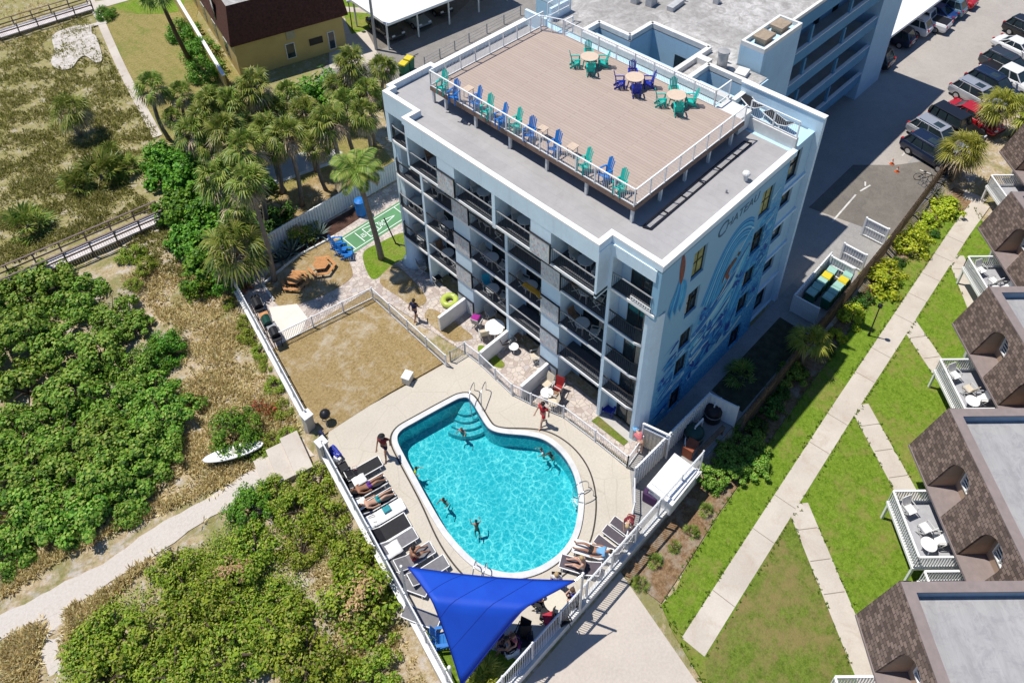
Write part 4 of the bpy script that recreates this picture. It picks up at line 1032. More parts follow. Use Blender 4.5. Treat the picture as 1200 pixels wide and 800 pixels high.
def louvre(x, y0, y1, h, lb):
    t = thing('louvre_screen', lb, 'screen', (x, y0, 0)); m_ = MB(); f_ = MB()
    L = y0-y1; f_.box(-.06,-L,h-.09,.06,0,h); f_.box(-.06,-L,.05,.06,0,.14); f_.box(-.06,-L,h*.5,.06,0,h*.5+.08)
    for q in range(9): yy = -L*(q+.5)/9; m_.obox((0,yy,h/2),(.03,L/9*.85,h-.2),.25)
    m_.build('slat_panel', FENCEG, t)
    fr = f_.build('frame', WHITE, t)
    for yy in (0,-L): p_ = MB(); p_.box(-.07,yy-.06,0,.07,yy+.06,h+.05); p_.build('post', WHITE, t)
louvre(19.2,-1.15,-2.75,1.6,'white louvred screen directly behind the green bins'); louvre(20.9,-1.2,-2.75,1.6,'middle one of the three white louvred screens past the bins'); louvre(24.3,-1.1,-2.7,1.6,'white louvred screen beside the worn asphalt patch, farthest from the bins')
for y, lb in ((13.85,'white patio divider beside the yellow swim ring'),(10.06,'white patio divider beside the big round patio table'),(6.65,'white patio divider beside the wicker armchair')):
    m_ = MB(); m_.box(-2.35,-.06,0,-.1,.06,1.25); m_.box(-2.4,-.09,1.25,-.1,.09,1.31); o = m_.build('patio_divider', WHITE); o.location = (0,y,0); tag(o, lb, 'wall')
# side gate of the hotel corner
t = thing('side_gate', 'white framed gate at the foot of the mural corner', 'gate', (.1,-.15,0), rad(-75))
m_ = MB()
for a, b in (((0,0,0),(0,0,2.1)),((1.5,0,0),(1.5,0,2.1)),((0,0,2.1),(1.5,0,2.1)),((0,0,1.75),(1.5,0,1.75))): m_.bar(a, b, .1)
m_.build('gate_frame', WHITE, t); m_ = MB(); m_.box(.08,-.03,.1,1.42,.03,1.65)
for q in range(6): m_.box(.1+q*.22,-.05,.1,.13+q*.22,.05,1.65)
m_.build('gate_leaf', mat('cream_gate_boards', (.55,.50,.42), .7, .1, 3), t)
# terrace gate
t = thing('terrace_gate', 'small black gate where the terrace fence meets the dry lawn corner', 'gate', tuple(U(528,424))); a = U(528,424); b = U(545,414); d = b-a
m_ = MB(); m_.bar((0,0,0),(0,0,1.05),.06); m_.bar(d,d+Vector((0,0,1.05)),.06); m_.build('gate_frame', GREYM, t)
m_ = MB()
for f in (.06,.95): m_.bar(d*.05+Vector((0,0,f)), d*.95+Vector((0,0,f)), .04)
for q in range(10): p = d*(.05+.1*q); m_.bar(p+Vector((0,0,.06)), p+Vector((0,0,.95)), .02)
m_.build('gate_leaf', GREYM, t)
# ---------------- boardwalks ----------------
PLANK = mat('grey_boardwalk_planks', (.58,.53,.52), .85, .2, 2, mode='world', bump=.4, bscale=8); RAILW = mat('dark_rail_timber', (.17,.125,.11), .9, .25, 2)
def boardwalk(lb, a, b, wd, z, n, pale=False):
    a = Vector((*a, z)); b = Vector((*b, z)); d = (b-a); u = d.normalized(); s = Vector((-u.y,u.x,0)); t = thing('boardwalk', lb, 'boardwalk', a)
    m_ = MB(); L = d.length; k = int(L/.16)
    for q in range(k): p = a+u*(q+.5)*L/k; m_.bar(p-s*wd/2, p+s*wd/2, .14, .05)
    m_.bar(a+s*wd*.4-Vector((0,0,.1)), b+s*wd*.4-Vector((0,0,.1)), .08, .14); m_.bar(a-s*wd*.4-Vector((0,0,.1)), b-s*wd*.4-Vector((0,0,.1)), .08, .14)
    m_.build('walk_planks', PLANK, t, True)
    for sg in (-1,1):
        o = s*sg*(wd/2+.05); m_ = MB(); up = Vector((0,0,1))
        m_.bar(a+o+up*1.0, b+o+up*1.0, .14, .05); m_.bar(a+o+up*.5, b+o+up*.5, .04, .12)
        m_.build('handrail', RAILW if not pale else OLDWOOD, t, True)
        for q in range(n+1): p = a+d*q/n+o; m_ = MB(); m_.bar(p-up*(z+.8), p+up*1.02, .1); m_.build('post', RAILW, t, True)
boardwalk('grey planked boardwalk with dark timber rails between the dune palmettos and the sea grape', (-21.5,37.6), (-9.8,36.2), 1.15, .35, 7)
boardwalk('dark railed beach boardwalk at the upper corner beside the pale sand patch', (-14,73.2), (.2,71.8), 1.7, .3, 8, True)
# ---------------- yellow building ----------------
YW = mat('yellow_stucco', (.50,.37,.14), .85, .08, .8, mode='world', bump=.25, bscale=14); BSH = mat('dark_brown_shakes', (.085,.032,.024), .9, .45, 5, bump=.7, bscale=16)
yb = thing('yellow_building', 'yellow stucco building with a tall dark brown shingled roof band', 'building', (4.0,48.6,-.05), rad(-14))
m_ = MB(); m_.box(.15,.15,0,10.4,22,3.6); m_.build('wall', YW, yb)
m_ = MB(); m_.prism([(-.15,-.15),(10.9,-.15),(10.9,22.4),(-.15,22.4)], 3.55, 3.75)
q0 = [(-.2,-.2,3.7),(10.9,-.2,3.7),(10.9,22.4,3.7),(-.2,22.4,3.7)]; q1 = [(.35,.35,7.3),(10.4,.35,7.3),(10.4,22,7.3),(.35,22,7.3)]
m_.add(q0+q1, [(0,1,5,4),(1,2,6,5),(2,3,7,6),(3,0,4,7)]); rf = m_.build('roof', BSH, yb)
m_ = MB(); m_.box(.35,.35,7.1,10.4,22,7.25); m_.build('flat_roof', M_RROOF, rf)
def pane_box(par, x0, y0, z0, x1, y1, z1, fr=WHITE_OLD):
    m_ = MB(); m_.box(x0,y0,z0,x1,y1,z1); w_ = m_.build('window', fr, par); dx_, dy_ = x1-x0, y1-y0
    m_ = MB()
    if dx_ > dy_: m_.box(x0+.08,y0-.02,z0+.08,x1-.08,y1+.02,z1-.08)
    else: m_.box(x0-.02,y0+.08,z0+.08,x1+.02,y1-.08,z1-.08)
    m_.build('pane', GLASS_D, w_)
pane_box(yb, 4.6,.1,.6,5.5,.16,2.2); pane_box(yb, 8.7,.1,.3,9.4,.16,2.2)
m_ = MB(); m_.box(6.9,.1,1.3,8.2,.16,2.0); m_.build('wall_vent', BLACK, yb)
m_ = MB(); m_.box(4.9,.08,2.6,5.7,.16,3.4); m_.build('utility_panel', mat('grey_yellow_panel', (.36,.33,.22), .7, .1, 3), yb)
pane_box(yb, -.12,4.0,4.2,-.02,4.9,6.4, BLACK)
for y in (3,7,11,15): pane_box(yb, .1,y,.6,.16,y+1.3,2.4)
t = thing('garden_wall', 'cream garden wall with a pale cap beside the yellow building', 'wall', (2.6,49.5,0), rad(-14))
m_ = MB(); m_.box(0,-1.5,-.1,.18,18,1.5); m_.build('wall', YW, t); m_ = MB(); m_.box(-.06,-1.55,1.5,.24,18.05,1.58); m_.build('cap', WHITE, t)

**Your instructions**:
Write out each line of the data exactly; the images should be left out.

**Expected answer**:
Write part 4 of the bpy script that recreates this picture. It picks up at line 1032. More parts follow. Use Blender 4.5. Treat the picture as 1200 pixels wide and 800 pixels high.
def louvre(x, y0, y1, h, lb):
    t = thing('louvre_screen', lb, 'screen', (x, y0, 0)); m_ = MB(); f_ = MB()
    L = y0-y1; f_.box(-.06,-L,h-.09,.06,0,h); f_.box(-.06,-L,.05,.06,0,.14); f_.box(-.06,-L,h*.5,.06,0,h*.5+.08)
    for q in range(9): yy = -L*(q+.5)/9; m_.obox((0,yy,h/2),(.03,L/9*.85,h-.2),.25)
    m_.build('slat_panel', FENCEG, t)
    fr = f_.build('frame', WHITE, t)
    for yy in (0,-L): p_ = MB(); p_.box(-.07,yy-.06,0,.07,yy+.06,h+.05); p_.build('post', WHITE, t)
louvre(19.2,-1.15,-2.75,1.6,'white louvred screen directly behind the green bins'); louvre(20.9,-1.2,-2.75,1.6,'middle one of the three white louvred screens past the bins'); louvre(24.3,-1.1,-2.7,1.6,'white louvred screen beside the worn asphalt patch, farthest from the bins')
for y, lb in ((13.85,'white patio divider beside the yellow swim ring'),(10.06,'white patio divider beside the big round patio table'),(6.65,'white patio divider beside the wicker armchair')):
    m_ = MB(); m_.box(-2.35,-.06,0,-.1,.06,1.25); m_.box(-2.4,-.09,1.25,-.1,.09,1.31); o = m_.build('patio_divider', WHITE); o.location = (0,y,0); tag(o, lb, 'wall')
# side gate of the hotel corner
t = thing('side_gate', 'white framed gate at the foot of the mural corner', 'gate', (.1,-.15,0), rad(-75))
m_ = MB()
for a, b in (((0,0,0),(0,0,2.1)),((1.5,0,0),(1.5,0,2.1)),((0,0,2.1),(1.5,0,2.1)),((0,0,1.75),(1.5,0,1.75))): m_.bar(a, b, .1)
m_.build('gate_frame', WHITE, t); m_ = MB(); m_.box(.08,-.03,.1,1.42,.03,1.65)
for q in range(6): m_.box(.1+q*.22,-.05,.1,.13+q*.22,.05,1.65)
m_.build('gate_leaf', mat('cream_gate_boards', (.55,.50,.42), .7, .1, 3), t)
# terrace gate
t = thing('terrace_gate', 'small black gate where the terrace fence meets the dry lawn corner', 'gate', tuple(U(528,424))); a = U(528,424); b = U(545,414); d = b-a
m_ = MB(); m_.bar((0,0,0),(0,0,1.05),.06); m_.bar(d,d+Vector((0,0,1.05)),.06); m_.build('gate_frame', GREYM, t)
m_ = MB()
for f in (.06,.95): m_.bar(d*.05+Vector((0,0,f)), d*.95+Vector((0,0,f)), .04)
for q in range(10): p = d*(.05+.1*q); m_.bar(p+Vector((0,0,.06)), p+Vector((0,0,.95)), .02)
m_.build('gate_leaf', GREYM, t)
# ---------------- boardwalks ----------------
PLANK = mat('grey_boardwalk_planks', (.58,.53,.52), .85, .2, 2, mode='world', bump=.4, bscale=8); RAILW = mat('dark_rail_timber', (.17,.125,.11), .9, .25, 2)
def boardwalk(lb, a, b, wd, z, n, pale=False):
    a = Vector((*a, z)); b = Vector((*b, z)); d = (b-a); u = d.normalized(); s = Vector((-u.y,u.x,0)); t = thing('boardwalk', lb, 'boardwalk', a)
    m_ = MB(); L = d.length; k = int(L/.16)
    for q in range(k): p = a+u*(q+.5)*L/k; m_.bar(p-s*wd/2, p+s*wd/2, .14, .05)
    m_.bar(a+s*wd*.4-Vector((0,0,.1)), b+s*wd*.4-Vector((0,0,.1)), .08, .14); m_.bar(a-s*wd*.4-Vector((0,0,.1)), b-s*wd*.4-Vector((0,0,.1)), .08, .14)
    m_.build('walk_planks', PLANK, t, True)
    for sg in (-1,1):
        o = s*sg*(wd/2+.05); m_ = MB(); up = Vector((0,0,1))
        m_.bar(a+o+up*1.0, b+o+up*1.0, .14, .05); m_.bar(a+o+up*.5, b+o+up*.5, .04, .12)
        m_.build('handrail', RAILW if not pale else OLDWOOD, t, True)
        for q in range(n+1): p = a+d*q/n+o; m_ = MB(); m_.bar(p-up*(z+.8), p+up*1.02, .1); m_.build('post', RAILW, t, True)
boardwalk('grey planked boardwalk with dark timber rails between the dune palmettos and the sea grape', (-21.5,37.6), (-9.8,36.2), 1.15, .35, 7)
boardwalk('dark railed beach boardwalk at the upper corner beside the pale sand patch', (-14,73.2), (.2,71.8), 1.7, .3, 8, True)
# ---------------- yellow building ----------------
YW = mat('yellow_stucco', (.50,.37,.14), .85, .08, .8, mode='world', bump=.25, bscale=14); BSH = mat('dark_brown_shakes', (.085,.032,.024), .9, .45, 5, bump=.7, bscale=16)
yb = thing('yellow_building', 'yellow stucco building with a tall dark brown shingled roof band', 'building', (4.0,48.6,-.05), rad(-14))
m_ = MB(); m_.box(.15,.15,0,10.4,22,3.6); m_.build('wall', YW, yb)
m_ = MB(); m_.prism([(-.15,-.15),(10.9,-.15),(10.9,22.4),(-.15,22.4)], 3.55, 3.75)
q0 = [(-.2,-.2,3.7),(10.9,-.2,3.7),(10.9,22.4,3.7),(-.2,22.4,3.7)]; q1 = [(.35,.35,7.3),(10.4,.35,7.3),(10.4,22,7.3),(.35,22,7.3)]
m_.add(q0+q1, [(0,1,5,4),(1,2,6,5),(2,3,7,6),(3,0,4,7)]); rf = m_.build('roof', BSH, yb)
m_ = MB(); m_.box(.35,.35,7.1,10.4,22,7.25); m_.build('flat_roof', M_RROOF, rf)
def pane_box(par, x0, y0, z0, x1, y1, z1, fr=WHITE_OLD):
    m_ = MB(); m_.box(x0,y0,z0,x1,y1,z1); w_ = m_.build('window', fr, par); dx_, dy_ = x1-x0, y1-y0
    m_ = MB()
    if dx_ > dy_: m_.box(x0+.08,y0-.02,z0+.08,x1-.08,y1+.02,z1-.08)
    else: m_.box(x0-.02,y0+.08,z0+.08,x1+.02,y1-.08,z1-.08)
    m_.build('pane', GLASS_D, w_)
pane_box(yb, 4.6,.1,.6,5.5,.16,2.2); pane_box(yb, 8.7,.1,.3,9.4,.16,2.2)
m_ = MB(); m_.box(6.9,.1,1.3,8.2,.16,2.0); m_.build('wall_vent', BLACK, yb)
m_ = MB(); m_.box(4.9,.08,2.6,5.7,.16,3.4); m_.build('utility_panel', mat('grey_yellow_panel', (.36,.33,.22), .7, .1, 3), yb)
pane_box(yb, -.12,4.0,4.2,-.02,4.9,6.4, BLACK)
for y in (3,7,11,15): pane_box(yb, .1,y,.6,.16,y+1.3,2.4)
t = thing('garden_wall', 'cream garden wall with a pale cap beside the yellow building', 'wall', (2.6,49.5,0), rad(-14))
m_ = MB(); m_.box(0,-1.5,-.1,.18,18,1.5); m_.build('wall', YW, t); m_ = MB(); m_.box(-.06,-1.55,1.5,.24,18.05,1.58); m_.build('cap', WHITE, t)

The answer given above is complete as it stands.